**What you will do**
Up to and including the line that contains "self.o = origin or (0, 0)", write out each line of the material from its first line, exactly.

**Given material**

[BEGIN]

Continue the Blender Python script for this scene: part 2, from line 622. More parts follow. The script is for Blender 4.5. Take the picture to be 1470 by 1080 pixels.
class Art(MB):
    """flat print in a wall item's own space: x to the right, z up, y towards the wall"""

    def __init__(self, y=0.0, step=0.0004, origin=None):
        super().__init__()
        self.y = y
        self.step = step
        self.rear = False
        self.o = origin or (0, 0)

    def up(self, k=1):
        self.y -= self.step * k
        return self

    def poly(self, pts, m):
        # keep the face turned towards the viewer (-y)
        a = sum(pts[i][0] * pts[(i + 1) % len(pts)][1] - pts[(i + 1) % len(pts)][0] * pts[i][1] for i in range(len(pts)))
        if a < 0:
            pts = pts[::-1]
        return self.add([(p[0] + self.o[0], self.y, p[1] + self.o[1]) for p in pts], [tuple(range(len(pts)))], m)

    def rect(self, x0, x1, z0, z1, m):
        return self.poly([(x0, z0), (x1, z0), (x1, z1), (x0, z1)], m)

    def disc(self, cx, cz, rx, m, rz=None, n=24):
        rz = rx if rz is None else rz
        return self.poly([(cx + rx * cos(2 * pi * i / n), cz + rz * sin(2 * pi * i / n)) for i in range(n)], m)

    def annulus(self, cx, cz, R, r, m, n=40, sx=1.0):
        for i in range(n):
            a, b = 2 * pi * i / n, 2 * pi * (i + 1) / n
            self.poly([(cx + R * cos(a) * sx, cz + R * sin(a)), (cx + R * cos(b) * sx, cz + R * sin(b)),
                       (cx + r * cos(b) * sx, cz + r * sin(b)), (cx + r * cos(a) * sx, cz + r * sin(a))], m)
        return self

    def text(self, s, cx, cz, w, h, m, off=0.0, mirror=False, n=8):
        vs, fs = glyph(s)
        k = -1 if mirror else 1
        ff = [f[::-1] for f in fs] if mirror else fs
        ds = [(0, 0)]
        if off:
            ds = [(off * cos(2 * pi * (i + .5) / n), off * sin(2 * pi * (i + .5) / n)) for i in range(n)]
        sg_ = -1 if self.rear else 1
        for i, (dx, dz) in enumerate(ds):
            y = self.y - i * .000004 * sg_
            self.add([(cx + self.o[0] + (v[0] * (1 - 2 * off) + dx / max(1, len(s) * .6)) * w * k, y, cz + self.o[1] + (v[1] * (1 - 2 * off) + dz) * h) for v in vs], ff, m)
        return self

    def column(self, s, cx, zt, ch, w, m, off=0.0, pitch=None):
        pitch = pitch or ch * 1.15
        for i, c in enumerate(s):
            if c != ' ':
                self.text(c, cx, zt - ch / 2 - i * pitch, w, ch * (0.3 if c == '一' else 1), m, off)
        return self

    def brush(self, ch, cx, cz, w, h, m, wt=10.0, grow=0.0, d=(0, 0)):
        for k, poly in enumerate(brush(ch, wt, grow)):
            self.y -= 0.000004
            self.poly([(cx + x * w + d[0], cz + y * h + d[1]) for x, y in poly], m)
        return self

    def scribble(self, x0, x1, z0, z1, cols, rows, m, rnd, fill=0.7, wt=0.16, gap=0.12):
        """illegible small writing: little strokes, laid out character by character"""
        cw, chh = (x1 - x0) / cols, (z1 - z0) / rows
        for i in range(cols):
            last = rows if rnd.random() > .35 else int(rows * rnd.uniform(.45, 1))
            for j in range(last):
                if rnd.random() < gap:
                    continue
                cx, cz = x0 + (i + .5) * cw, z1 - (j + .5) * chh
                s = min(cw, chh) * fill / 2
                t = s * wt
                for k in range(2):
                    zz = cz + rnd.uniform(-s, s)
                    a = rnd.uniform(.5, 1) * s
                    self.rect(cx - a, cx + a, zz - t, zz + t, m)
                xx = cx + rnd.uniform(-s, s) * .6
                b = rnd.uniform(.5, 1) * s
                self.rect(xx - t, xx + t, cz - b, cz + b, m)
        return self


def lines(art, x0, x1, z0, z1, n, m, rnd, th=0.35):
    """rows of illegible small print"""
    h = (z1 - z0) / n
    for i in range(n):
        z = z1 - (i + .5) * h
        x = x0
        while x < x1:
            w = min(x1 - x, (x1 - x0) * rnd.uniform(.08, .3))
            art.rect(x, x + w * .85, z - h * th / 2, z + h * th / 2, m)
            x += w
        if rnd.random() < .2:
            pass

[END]

**Task result**
Continue the Blender Python script for this scene: part 2, from line 622. More parts follow. The script is for Blender 4.5. Take the picture to be 1470 by 1080 pixels.
class Art(MB):
    """flat print in a wall item's own space: x to the right, z up, y towards the wall"""

    def __init__(self, y=0.0, step=0.0004, origin=None):
        super().__init__()
        self.y = y
        self.step = step
        self.rear = False
        self.o = origin or (0, 0)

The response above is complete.